Manifestations publiques : la gestion « démocratique » continue sans Hamel

Peut-on parler de nouveauté dans la démarche des autorités après l’empêchement d’une marche citoyenne mardi à Béjaïa ?

S’agissant d’une région – peut-être l’une des rares du pays- où manifester publiquement était plus ou moins toléré ces dernières années, on peut bien, à première vue, crier au durcissement de l’attitude des autorités vis-à-vis des mouvements de contestation.

En Kabylie, et à Bejaïa précisément, marches, sit-in et autres rassemblements sont organisés régulièrement pour porter des revendications, sociales essentiellement.

Il arrive même qu’un axe routier névralgique, comme les RN 12, 9 et 26, soit bloqué pendant plusieurs jours devant l’œil impassible des services de sécurité. Voir la police user de la matraque après tant de laisser-faire, cela interpelle forcément.

Sauf que la marche réprimée mardi dernier portait une revendication plus « sérieuse » aux yeux d’un pouvoir qui n’apprécie que très peu que des mots d’ordre politiques soient scandés sur la place publique.

L’intitulé même de la manifestation, « la marche des libertés », était un motif suffisant pour que soit sorti l’attirail répressif du pouvoir. Parler de nouveauté, c’est avoir la mémoire courte.

En Kabylie ou ailleurs, les marches « politiques » sont interdites et cela ne date pas de ce mardi 20 novembre 2018. Depuis la fameuse marche des Arouchs en 2001, le pouvoir a adopté une démarche méthodique et constante : seules les marches « sociales » sont tolérées à travers 47 wilayas et jamais de manifestation à Alger, quel que soit son objet.

A Béjaïa justement, des conférences-débats du café littéraire de la ville d’Aokas ont été empêchés plus d’une fois. La marche même de mardi dernier avait pour but d’obtenir la libération d’un détenu d’opinion, le blogueur Merzoug Touati, qui purge à la nouvelle prison de Oued Ghir une condamnation à sept ans de prison ferme pour « espionnage ».
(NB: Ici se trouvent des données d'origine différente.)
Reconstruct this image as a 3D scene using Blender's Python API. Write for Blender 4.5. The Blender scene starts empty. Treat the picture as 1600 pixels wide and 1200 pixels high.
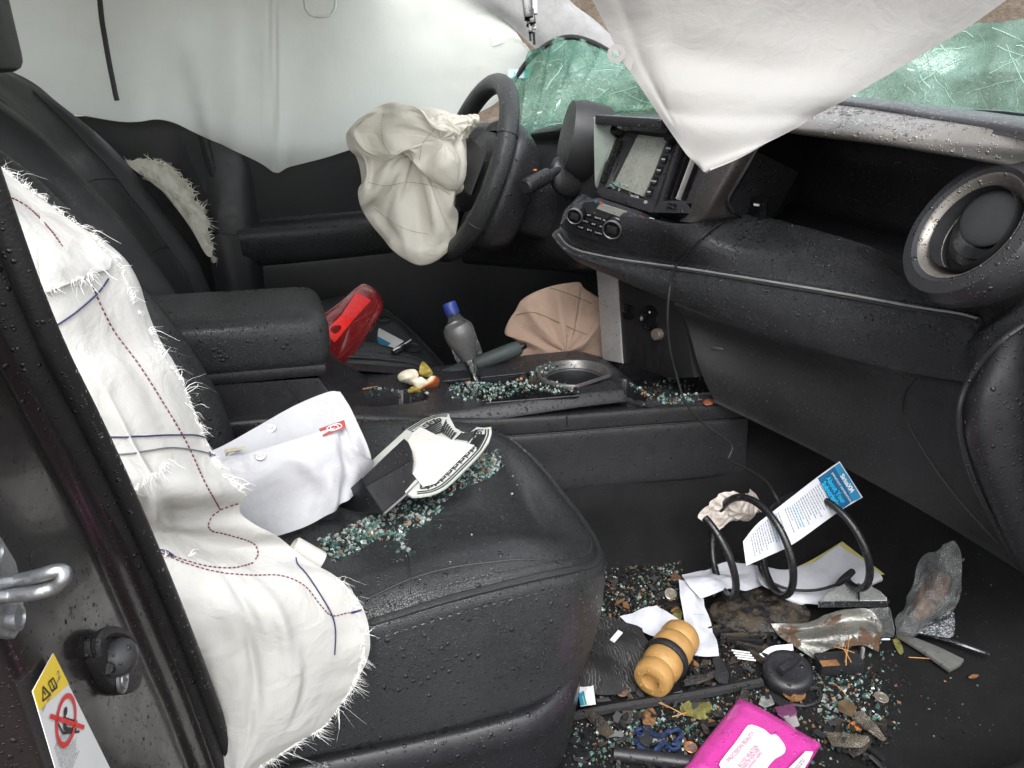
import bpy, bmesh, math, random
import numpy as np
from mathutils import Vector, Matrix
from mathutils.bvhtree import BVHTree

random.seed(7); RNG = np.random.default_rng(11)
SC = bpy.context.scene
COL = SC.collection
rad = math.radians

# ---------------------------------------------------------------- camera
CAM = np.array([-0.39263605, -1.28709065, 0.90031337])
YAW, PIT, ROL = np.radians([17.473815, 22.653540, -0.761481]); FPX = 1204.2606
_f = np.array([math.sin(YAW)*math.cos(PIT), math.cos(YAW)*math.cos(PIT), -math.sin(PIT)])
_r0 = np.array([math.cos(YAW), -math.sin(YAW), 0.0]); _u0 = np.cross(_r0, _f)
_r = math.cos(ROL)*_r0 + math.sin(ROL)*_u0
_u = -math.sin(ROL)*_r0 + math.cos(ROL)*_u0
cd = bpy.data.cameras.new('camera'); cam = bpy.data.objects.new('camera', cd); COL.objects.link(cam)
cd.sensor_width = 36.0; cd.lens = FPX/1600*36.0; cd.clip_start = 0.02; cd.clip_end = 3000
cam.matrix_world = Matrix(((_r[0], _u[0], -_f[0], CAM[0]), (_r[1], _u[1], -_f[1], CAM[1]),
                           (_r[2], _u[2], -_f[2], CAM[2]), (0, 0, 0, 1)))
SC.camera = cam

# ---------------------------------------------------------------- daylight: grey overcast
SUN_EL, SUN_AZ = rad(52), rad(200)      # azimuth of the brightest part of the sky, from +Y clockwise
w = bpy.data.worlds.new('World'); SC.world = w; w.use_nodes = True
nt = w.node_tree; nt.nodes.clear()
sky = nt.nodes.new('ShaderNodeTexSky'); sky.sky_type = 'NISHITA'; sky.sun_disc = False
sky.sun_elevation = SUN_EL; sky.sun_rotation = SUN_AZ; sky.dust_density = 2.0; sky.air_density = 1.2; sky.ozone_density = 1.0
hs = nt.nodes.new('ShaderNodeHueSaturation'); hs.inputs['Saturation'].default_value = 0.17
bg = nt.nodes.new('ShaderNodeBackground'); bg.inputs['Strength'].default_value = 0.15
ow = nt.nodes.new('ShaderNodeOutputWorld')
nt.links.new(sky.outputs[0], hs.inputs['Color']); nt.links.new(hs.outputs[0], bg.inputs[0]); nt.links.new(bg.outputs[0], ow.inputs[0])
sl = bpy.data.lights.new('sun', 'SUN'); sl.energy = .8; sl.angle = rad(35); sl.color = (1.0, 0.985, 0.965)
so = bpy.data.objects.new('sun', sl); COL.objects.link(so); so.location = (0, -3, 6)
_sd = Vector((math.sin(SUN_AZ)*math.cos(SUN_EL), math.cos(SUN_AZ)*math.cos(SUN_EL), math.sin(SUN_EL)))
so.rotation_euler = _sd.to_track_quat('Z', 'Y').to_euler()
vs = SC.view_settings; vs.view_transform = 'Standard'; vs.look = 'None'; vs.gamma = 1.0; vs.exposure = 1.6
SC.render.engine = 'CYCLES'
SC.cycles.max_bounces = 10; SC.cycles.transparent_max_bounces = 12; SC.cycles.transmission_bounces = 8
SC.cycles.use_denoising = True

# ---------------------------------------------------------------- helpers
def ray(px, py):
    return _f + _r*(px-800)/FPX - _u*(py-600)/FPX
def Y(px, py, y):
    d = ray(px, py); return CAM + d*((y-CAM[1])/d[1])
def X(px, py, x):
    d = ray(px, py); return CAM + d*((x-CAM[0])/d[0])
def Z(px, py, z):
    d = ray(px, py); return CAM + d*((z-CAM[2])/d[2])
def D(px, py, t):
    return CAM + ray(px, py)*t
def PL(px, py, p0, n):
    """point where the line of sight through a photo pixel meets a plane"""
    d = ray(px, py); n = np.asarray(n, float); return CAM + d*(((np.asarray(p0, float)-CAM)@n)/(d@n))
def A(*p): return np.array(p, float)
def nrm(v):
    v = np.asarray(v, float); return v/(np.linalg.norm(v)+1e-12)

def crv(pts, n, closed=False):
    """Catmull-Rom resampling by chord length"""
    P = np.asarray(pts, float)
    if len(P) == 2 and not closed:
        t = np.linspace(0, 1, n)[:, None]; return P[0]*(1-t)+P[1]*t
    if closed: Q = np.vstack([P[-1], P, P[0], P[1]])
    else: Q = np.vstack([2*P[0]-P[1], P, 2*P[-1]-P[-2]])
    m = len(P) if closed else len(P)-1
    L = np.array([np.linalg.norm(Q[i+2]-Q[i+1]) for i in range(m)])+1e-9
    cum = np.concatenate([[0], np.cumsum(L)])
    s = np.linspace(0, cum[-1], n+1)[:-1] if closed else np.linspace(0, cum[-1], n)
    out = []
    for v in s:
        i = min(max(int(np.searchsorted(cum, v, side='right'))-1, 0), m-1)
        t = (v-cum[i])/L[i]
        a, b, c, d = Q[i], Q[i+1], Q[i+2], Q[i+3]
        # centripetal-like damping: limit tangents when neighbours are much longer
        la, lc = np.linalg.norm(b-a)+1e-9, np.linalg.norm(d-c)+1e-9; lb = L[i]
        m1 = (c-a)/(la+lb)*lb; m2 = (d-b)/(lb+lc)*lb
        out.append((2*t**3-3*t**2+1)*b+(t**3-2*t**2+t)*m1+(-2*t**3+3*t**2)*c+(t**3-t**2)*m2)
    return np.array(out)
def ucr(Q, n, closed=False):
    """uniform Catmull-Rom (keeps the control rows' parameter)"""
    P = np.asarray(Q, float); m = len(P) if closed else len(P)-1
    if closed: E = np.concatenate([P[-1:], P, P[:2]])
    else: E = np.concatenate([2*P[:1]-P[1:2], P, 2*P[-1:]-P[-2:-1]])
    s = np.linspace(0, m, n+1)[:-1] if closed else np.linspace(0, m, n)
    out = []
    for v in s:
        i = min(int(v), m-1); t = v-i; a, b, c, d = E[i], E[i+1], E[i+2], E[i+3]
        out.append(.5*((2*b)+(-a+c)*t+(2*a-5*b+4*c-d)*t*t+(-a+3*b-3*c+d)*t**3))
    return np.array(out)

def _h(i, j, k, s):
    x = (i*374761393+j*668265263+k*2147483647+s*144269504) & 0xffffffff
    x = ((x ^ (x >> 13))*1274126177) & 0xffffffff
    return ((x ^ (x >> 16)) & 0xffff)/65535.0
def vnoise(P, seed=0):
    P = np.asarray(P, float); I = np.floor(P).astype(np.int64); Fr = P-I; Fr = Fr*Fr*(3-2*Fr)
    r = 0
    for a in (0, 1):
        for b in (0, 1):
            for c in (0, 1):
                wt = (Fr[..., 0] if a else 1-Fr[..., 0])*(Fr[..., 1] if b else 1-Fr[..., 1])*(Fr[..., 2] if c else 1-Fr[..., 2])
                r = r+wt*_h(I[..., 0]+a, I[..., 1]+b, I[..., 2]+c, seed)
    return r*2-1
def fbm(P, sc, octv=3, seed=0, ridge=False):
    r = 0; a = 1; P = np.asarray(P, float)*sc
    for o in range(octv):
        n = vnoise(P, seed+o*17); r = r+a*((1-2*np.abs(n)) if ridge else n); a *= .5; P = P*2.03+5.1
    return r

def crumple(P, n, f, amp, seed, warp=.35):
    """sharp random folds, as in crushed cloth or paper: triangle waves across random directions"""
    rg_ = np.random.default_rng(seed); P = np.asarray(P, float); W_ = np.stack([vnoise(P*f*.5, seed+k) for k in range(3)], -1)/f*warp; Q = P+W_; r = 0
    for i in range(n):
        d_ = nrm(rg_.normal(0, 1, 3)); ff = f*rg_.uniform(.5, 1.7); x = Q@d_*ff+rg_.uniform(0, 2)
        r = r+(np.abs((x % 2)-1)-.5)*amp*f/ff
    return r/math.sqrt(n)
ORG = {}
def thing(name, label, cat, loc, group=None):
    o = bpy.data.objects.new(name, None); COL.objects.link(o); o.empty_display_size = .02
    o.location = loc; o['label'] = label; o['category'] = cat
    if group: o['group'] = group
    ORG[o.name] = np.array(loc, float); return o
def tag(o, label=None, cat=None, group=None, kind=None):
    if label: o['label'] = label
    if cat: o['category'] = cat
    if group: o['group'] = group
    if kind: o['kind'] = kind
    return o
def join(geos):
    V = []; Fc = []; n = 0
    for v, f in geos:
        V.append(np.asarray(v, float)); Fc += [tuple(i+n for i in q) for q in f]; n += len(v)
    return np.vstack(V), Fc
def mk(name, geo, mat, parent=None, smooth=True, sharp=38, uv=None, label=None, kind=None):
    if isinstance(geo, list): geo = join(geo)
    V, Fc = geo; V = np.asarray(V, float)
    if parent is not None: org = ORG[parent.name]
    else:
        org = V.mean(0); org = np.array([org[0], org[1], V[:, 2].min()])
    me = bpy.data.meshes.new(name); me.from_pydata((V-org).tolist(), [], [tuple(int(i) for i in q) for q in Fc]); me.update()
    if uv is not None:
        ul = me.uv_layers.new(name='UVMap'); li = np.empty(len(me.loops), np.int32); me.loops.foreach_get('vertex_index', li)
        ul.data.foreach_set('uv', np.asarray(uv, np.float32)[li].ravel())
    if smooth:
        me.shade_smooth()
        if sharp: me.set_sharp_from_angle(angle=rad(sharp))
    ms = mat if isinstance(mat, (list, tuple)) else [mat]
    for m in ms: me.materials.append(m)
    ob = bpy.data.objects.new(name, me); COL.objects.link(ob)
    if parent is not None: ob.parent = parent; ORG[ob.name] = org
    else: ob.location = org; ORG[ob.name] = org
    if label: ob['label'] = label
    if kind: ob['kind'] = kind
    return ob
def dup(o, off=(0, 0, 0), M=None, parent=None):
    """copy of a part or a thing with its parts; shares mesh data"""
    c = o.copy(); COL.objects.link(c); c.parent = parent
    ORG[c.name] = ORG[o.name]
    for ch in [q for q in o.children]: dup(ch, parent=c)
    return c
def bvh(*obs):
    V = []; Fc = []; n = 0
    for o in obs:
        me = o.data; org = ORG[o.name]
        V += [tuple(np.array(v.co)+org) for v in me.vertices]; Fc += [tuple(i+n for i in p.vertices) for p in me.polygons]; n = len(V)
    return BVHTree.FromPolygons(V, Fc)
def hit(bv, px, py, lift=0.0):
    d = ray(px, py); d = d/np.linalg.norm(d)
    h = bv.ray_cast(Vector(CAM), Vector(d))
    if h[0] is None: return None, None
    n = np.array(h[1]); n = n if n@d < 0 else -n
    return np.array(h[0])+n*lift, n
def drop(bv, x, y, z0=2.0):
    h = bv.ray_cast(Vector((x, y, z0)), Vector((0, 0, -1)))
    if h[0] is None: return None, None
    return np.array(h[0]), np.array(h[1])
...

Partout ailleurs et de tout temps, c’est la même démarche répressive dès qu’il s’agit de crier sur la place publique un discours dissonant avec les projets du pouvoir du moment.

Hormis le MAK qui organise au moins une marche imposante chaque année à Tizi-Ouzou, aucun mouvement, parti ou association, n’a pu faire de démonstration de force dans la rue ces dernières années.

Le RCD dans les années 2011-2012, le mouvement Barakat, puis plus récemment Mouatana, en savent quelque chose.

Patron de la police de 2010 à juin dernier, Abdelghani Hamel a introduit le concept de « gestion démocratique des foules » qui consiste à recourir aux seuls bras des policiers, mobilisés en grand nombre, pour empêcher les manifestations publiques avant même qu’elles ne débutent.

Cela a plutôt bien fonctionné pour le pouvoir qui a ainsi pu étouffer dans l’œuf toute contestation politique tout en s’épargnant des scènes de violente répression préjudiciables à son image.

Hamel est parti dans les conditions que l’on sait, mais sa trouvaille est trop précieuse pour le pouvoir pour qu’il s’en déleste comme il s’est déchargé du général-major et de ses principaux proches dans la hiérarchie de la police.

Les foules continuent donc à être gérées « démocratiquement » et, sans parler de nouveauté, il y a bien escalade dans la répression depuis quelques mois. L’étouffement de toute voix discordante se fait de manière quasi systématique. Le mouvement Mouwatana, à l’avant-garde de la contestation du cinquième mandat, a été empêché au moins à trois reprises de tenir des rassemblements ces deux derniers mois : deux fois à Constantine et une fois à Béjaïa.

Les arrestations et condamnations de journalistes, notamment de la presse électronique, sont de plus en plus fréquentes. Il est vrai qu’on ne connaît pas à tous les journalistes interpellés récemment de positions hostiles au cercle présidentiel ou à son projet de « continuité », mais la simultanéité de cette escalade avec les tiraillements qu’on prête aux différentes factions du pouvoir, en lien avec l’échéance décisive de 2019, pose question. Signe d’affolement ou expression de l’exacerbation de la lutte des clans, quoi qu’il en soit, cette nouvelle vague de répression n’augure rien de bon.